↓↓↓

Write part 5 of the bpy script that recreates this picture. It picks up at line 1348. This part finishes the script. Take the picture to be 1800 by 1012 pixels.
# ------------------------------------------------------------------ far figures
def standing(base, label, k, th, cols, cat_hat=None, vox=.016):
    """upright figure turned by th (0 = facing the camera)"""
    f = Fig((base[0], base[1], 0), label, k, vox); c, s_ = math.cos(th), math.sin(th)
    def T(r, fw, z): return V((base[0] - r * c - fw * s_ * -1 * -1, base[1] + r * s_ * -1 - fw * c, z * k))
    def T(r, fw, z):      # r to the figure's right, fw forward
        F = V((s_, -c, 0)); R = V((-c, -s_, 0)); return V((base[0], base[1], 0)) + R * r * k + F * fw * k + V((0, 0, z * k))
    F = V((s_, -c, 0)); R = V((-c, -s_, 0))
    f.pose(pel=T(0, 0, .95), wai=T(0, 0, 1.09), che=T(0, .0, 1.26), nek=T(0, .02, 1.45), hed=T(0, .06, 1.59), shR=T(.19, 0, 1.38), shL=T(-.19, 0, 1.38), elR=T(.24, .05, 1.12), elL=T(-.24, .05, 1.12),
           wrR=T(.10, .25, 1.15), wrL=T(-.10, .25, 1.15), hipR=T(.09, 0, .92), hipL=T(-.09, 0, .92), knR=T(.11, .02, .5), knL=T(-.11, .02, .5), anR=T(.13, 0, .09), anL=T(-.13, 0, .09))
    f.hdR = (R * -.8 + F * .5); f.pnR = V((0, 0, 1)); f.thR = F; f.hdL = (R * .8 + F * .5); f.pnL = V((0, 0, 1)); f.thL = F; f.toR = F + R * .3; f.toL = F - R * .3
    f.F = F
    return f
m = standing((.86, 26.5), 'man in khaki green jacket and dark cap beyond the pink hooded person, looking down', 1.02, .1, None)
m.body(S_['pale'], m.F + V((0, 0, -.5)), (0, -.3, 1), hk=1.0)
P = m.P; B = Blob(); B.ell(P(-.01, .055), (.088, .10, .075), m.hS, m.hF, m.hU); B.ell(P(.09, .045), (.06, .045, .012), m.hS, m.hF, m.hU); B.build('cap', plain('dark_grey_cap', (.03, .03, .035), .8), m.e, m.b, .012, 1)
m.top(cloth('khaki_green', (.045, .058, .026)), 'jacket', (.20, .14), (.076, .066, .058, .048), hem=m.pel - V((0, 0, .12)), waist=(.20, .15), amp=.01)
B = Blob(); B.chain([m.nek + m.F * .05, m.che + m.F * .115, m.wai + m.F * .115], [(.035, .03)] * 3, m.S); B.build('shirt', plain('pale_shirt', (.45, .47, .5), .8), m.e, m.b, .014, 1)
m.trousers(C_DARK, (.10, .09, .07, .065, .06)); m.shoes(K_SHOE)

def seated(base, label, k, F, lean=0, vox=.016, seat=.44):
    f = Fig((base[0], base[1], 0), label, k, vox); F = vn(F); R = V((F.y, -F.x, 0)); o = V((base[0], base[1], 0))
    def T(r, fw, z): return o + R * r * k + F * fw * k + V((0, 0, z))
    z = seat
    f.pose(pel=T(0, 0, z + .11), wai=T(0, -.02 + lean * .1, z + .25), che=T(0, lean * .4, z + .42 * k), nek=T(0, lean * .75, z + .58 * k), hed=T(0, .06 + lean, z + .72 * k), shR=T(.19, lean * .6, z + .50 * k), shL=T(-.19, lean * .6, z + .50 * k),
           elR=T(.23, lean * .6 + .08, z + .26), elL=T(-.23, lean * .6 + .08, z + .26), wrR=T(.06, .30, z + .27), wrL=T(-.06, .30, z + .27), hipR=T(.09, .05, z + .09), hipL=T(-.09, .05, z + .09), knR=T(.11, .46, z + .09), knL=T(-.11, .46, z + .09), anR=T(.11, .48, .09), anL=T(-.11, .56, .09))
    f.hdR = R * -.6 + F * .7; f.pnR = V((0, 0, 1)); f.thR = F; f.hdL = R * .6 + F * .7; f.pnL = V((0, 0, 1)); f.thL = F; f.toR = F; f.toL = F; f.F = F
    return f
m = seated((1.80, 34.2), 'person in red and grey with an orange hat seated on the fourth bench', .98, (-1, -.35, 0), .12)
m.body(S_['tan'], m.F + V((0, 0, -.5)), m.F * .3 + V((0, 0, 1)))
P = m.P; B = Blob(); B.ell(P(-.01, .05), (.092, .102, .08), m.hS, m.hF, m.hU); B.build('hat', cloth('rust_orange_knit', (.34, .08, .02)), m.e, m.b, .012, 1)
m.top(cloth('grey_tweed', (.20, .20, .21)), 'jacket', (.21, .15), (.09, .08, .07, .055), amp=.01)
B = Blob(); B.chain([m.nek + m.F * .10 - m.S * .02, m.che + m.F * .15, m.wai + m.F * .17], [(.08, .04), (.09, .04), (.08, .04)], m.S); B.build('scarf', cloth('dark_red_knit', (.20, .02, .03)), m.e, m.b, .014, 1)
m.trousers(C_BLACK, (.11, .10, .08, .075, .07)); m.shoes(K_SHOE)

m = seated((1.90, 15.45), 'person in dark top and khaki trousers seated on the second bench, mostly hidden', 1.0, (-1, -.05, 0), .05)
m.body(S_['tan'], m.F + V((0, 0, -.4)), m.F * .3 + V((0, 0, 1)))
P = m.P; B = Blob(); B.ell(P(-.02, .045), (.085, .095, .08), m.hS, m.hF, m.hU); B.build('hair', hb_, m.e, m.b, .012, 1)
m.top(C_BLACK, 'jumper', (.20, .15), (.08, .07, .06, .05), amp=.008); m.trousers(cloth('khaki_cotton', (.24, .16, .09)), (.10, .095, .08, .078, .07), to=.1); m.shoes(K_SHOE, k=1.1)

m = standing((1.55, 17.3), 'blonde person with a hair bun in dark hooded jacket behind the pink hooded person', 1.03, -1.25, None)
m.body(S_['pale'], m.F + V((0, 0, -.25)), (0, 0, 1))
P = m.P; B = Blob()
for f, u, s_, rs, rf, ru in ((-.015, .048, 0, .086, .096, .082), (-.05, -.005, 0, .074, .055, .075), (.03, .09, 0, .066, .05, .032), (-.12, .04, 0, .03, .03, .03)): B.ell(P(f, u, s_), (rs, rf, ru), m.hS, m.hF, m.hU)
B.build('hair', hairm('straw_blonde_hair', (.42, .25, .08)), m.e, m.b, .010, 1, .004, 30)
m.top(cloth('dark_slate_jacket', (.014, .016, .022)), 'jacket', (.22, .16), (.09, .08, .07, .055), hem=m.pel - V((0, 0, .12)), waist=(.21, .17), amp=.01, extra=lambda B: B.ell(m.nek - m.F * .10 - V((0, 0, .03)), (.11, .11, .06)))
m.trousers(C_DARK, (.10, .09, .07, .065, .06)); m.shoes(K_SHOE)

↑↑↑

Your task is to repeat each line of the material exactly.

Task solution >>
Write part 5 of the bpy script that recreates this picture. It picks up at line 1348. This part finishes the script. Take the picture to be 1800 by 1012 pixels.
# ------------------------------------------------------------------ far figures
def standing(base, label, k, th, cols, cat_hat=None, vox=.016):
    """upright figure turned by th (0 = facing the camera)"""
    f = Fig((base[0], base[1], 0), label, k, vox); c, s_ = math.cos(th), math.sin(th)
    def T(r, fw, z): return V((base[0] - r * c - fw * s_ * -1 * -1, base[1] + r * s_ * -1 - fw * c, z * k))
    def T(r, fw, z):      # r to the figure's right, fw forward
        F = V((s_, -c, 0)); R = V((-c, -s_, 0)); return V((base[0], base[1], 0)) + R * r * k + F * fw * k + V((0, 0, z * k))
    F = V((s_, -c, 0)); R = V((-c, -s_, 0))
    f.pose(pel=T(0, 0, .95), wai=T(0, 0, 1.09), che=T(0, .0, 1.26), nek=T(0, .02, 1.45), hed=T(0, .06, 1.59), shR=T(.19, 0, 1.38), shL=T(-.19, 0, 1.38), elR=T(.24, .05, 1.12), elL=T(-.24, .05, 1.12),
           wrR=T(.10, .25, 1.15), wrL=T(-.10, .25, 1.15), hipR=T(.09, 0, .92), hipL=T(-.09, 0, .92), knR=T(.11, .02, .5), knL=T(-.11, .02, .5), anR=T(.13, 0, .09), anL=T(-.13, 0, .09))
    f.hdR = (R * -.8 + F * .5); f.pnR = V((0, 0, 1)); f.thR = F; f.hdL = (R * .8 + F * .5); f.pnL = V((0, 0, 1)); f.thL = F; f.toR = F + R * .3; f.toL = F - R * .3
    f.F = F
    return f
m = standing((.86, 26.5), 'man in khaki green jacket and dark cap beyond the pink hooded person, looking down', 1.02, .1, None)
m.body(S_['pale'], m.F + V((0, 0, -.5)), (0, -.3, 1), hk=1.0)
P = m.P; B = Blob(); B.ell(P(-.01, .055), (.088, .10, .075), m.hS, m.hF, m.hU); B.ell(P(.09, .045), (.06, .045, .012), m.hS, m.hF, m.hU); B.build('cap', plain('dark_grey_cap', (.03, .03, .035), .8), m.e, m.b, .012, 1)
m.top(cloth('khaki_green', (.045, .058, .026)), 'jacket', (.20, .14), (.076, .066, .058, .048), hem=m.pel - V((0, 0, .12)), waist=(.20, .15), amp=.01)
B = Blob(); B.chain([m.nek + m.F * .05, m.che + m.F * .115, m.wai + m.F * .115], [(.035, .03)] * 3, m.S); B.build('shirt', plain('pale_shirt', (.45, .47, .5), .8), m.e, m.b, .014, 1)
m.trousers(C_DARK, (.10, .09, .07, .065, .06)); m.shoes(K_SHOE)

def seated(base, label, k, F, lean=0, vox=.016, seat=.44):
    f = Fig((base[0], base[1], 0), label, k, vox); F = vn(F); R = V((F.y, -F.x, 0)); o = V((base[0], base[1], 0))
    def T(r, fw, z): return o + R * r * k + F * fw * k + V((0, 0, z))
    z = seat
    f.pose(pel=T(0, 0, z + .11), wai=T(0, -.02 + lean * .1, z + .25), che=T(0, lean * .4, z + .42 * k), nek=T(0, lean * .75, z + .58 * k), hed=T(0, .06 + lean, z + .72 * k), shR=T(.19, lean * .6, z + .50 * k), shL=T(-.19, lean * .6, z + .50 * k),
           elR=T(.23, lean * .6 + .08, z + .26), elL=T(-.23, lean * .6 + .08, z + .26), wrR=T(.06, .30, z + .27), wrL=T(-.06, .30, z + .27), hipR=T(.09, .05, z + .09), hipL=T(-.09, .05, z + .09), knR=T(.11, .46, z + .09), knL=T(-.11, .46, z + .09), anR=T(.11, .48, .09), anL=T(-.11, .56, .09))
    f.hdR = R * -.6 + F * .7; f.pnR = V((0, 0, 1)); f.thR = F; f.hdL = R * .6 + F * .7; f.pnL = V((0, 0, 1)); f.thL = F; f.toR = F; f.toL = F; f.F = F
    return f
m = seated((1.80, 34.2), 'person in red and grey with an orange hat seated on the fourth bench', .98, (-1, -.35, 0), .12)
m.body(S_['tan'], m.F + V((0, 0, -.5)), m.F * .3 + V((0, 0, 1)))
P = m.P; B = Blob(); B.ell(P(-.01, .05), (.092, .102, .08), m.hS, m.hF, m.hU); B.build('hat', cloth('rust_orange_knit', (.34, .08, .02)), m.e, m.b, .012, 1)
m.top(cloth('grey_tweed', (.20, .20, .21)), 'jacket', (.21, .15), (.09, .08, .07, .055), amp=.01)
B = Blob(); B.chain([m.nek + m.F * .10 - m.S * .02, m.che + m.F * .15, m.wai + m.F * .17], [(.08, .04), (.09, .04), (.08, .04)], m.S); B.build('scarf', cloth('dark_red_knit', (.20, .02, .03)), m.e, m.b, .014, 1)
m.trousers(C_BLACK, (.11, .10, .08, .075, .07)); m.shoes(K_SHOE)

m = seated((1.90, 15.45), 'person in dark top and khaki trousers seated on the second bench, mostly hidden', 1.0, (-1, -.05, 0), .05)
m.body(S_['tan'], m.F + V((0, 0, -.4)), m.F * .3 + V((0, 0, 1)))
P = m.P; B = Blob(); B.ell(P(-.02, .045), (.085, .095, .08), m.hS, m.hF, m.hU); B.build('hair', hb_, m.e, m.b, .012, 1)
m.top(C_BLACK, 'jumper', (.20, .15), (.08, .07, .06, .05), amp=.008); m.trousers(cloth('khaki_cotton', (.24, .16, .09)), (.10, .095, .08, .078, .07), to=.1); m.shoes(K_SHOE, k=1.1)

m = standing((1.55, 17.3), 'blonde person with a hair bun in dark hooded jacket behind the pink hooded person', 1.03, -1.25, None)
m.body(S_['pale'], m.F + V((0, 0, -.25)), (0, 0, 1))
P = m.P; B = Blob()
for f, u, s_, rs, rf, ru in ((-.015, .048, 0, .086, .096, .082), (-.05, -.005, 0, .074, .055, .075), (.03, .09, 0, .066, .05, .032), (-.12, .04, 0, .03, .03, .03)): B.ell(P(f, u, s_), (rs, rf, ru), m.hS, m.hF, m.hU)
B.build('hair', hairm('straw_blonde_hair', (.42, .25, .08)), m.e, m.b, .010, 1, .004, 30)
m.top(cloth('dark_slate_jacket', (.014, .016, .022)), 'jacket', (.22, .16), (.09, .08, .07, .055), hem=m.pel - V((0, 0, .12)), waist=(.21, .17), amp=.01, extra=lambda B: B.ell(m.nek - m.F * .10 - V((0, 0, .03)), (.11, .11, .06)))
m.trousers(C_DARK, (.10, .09, .07, .065, .06)); m.shoes(K_SHOE)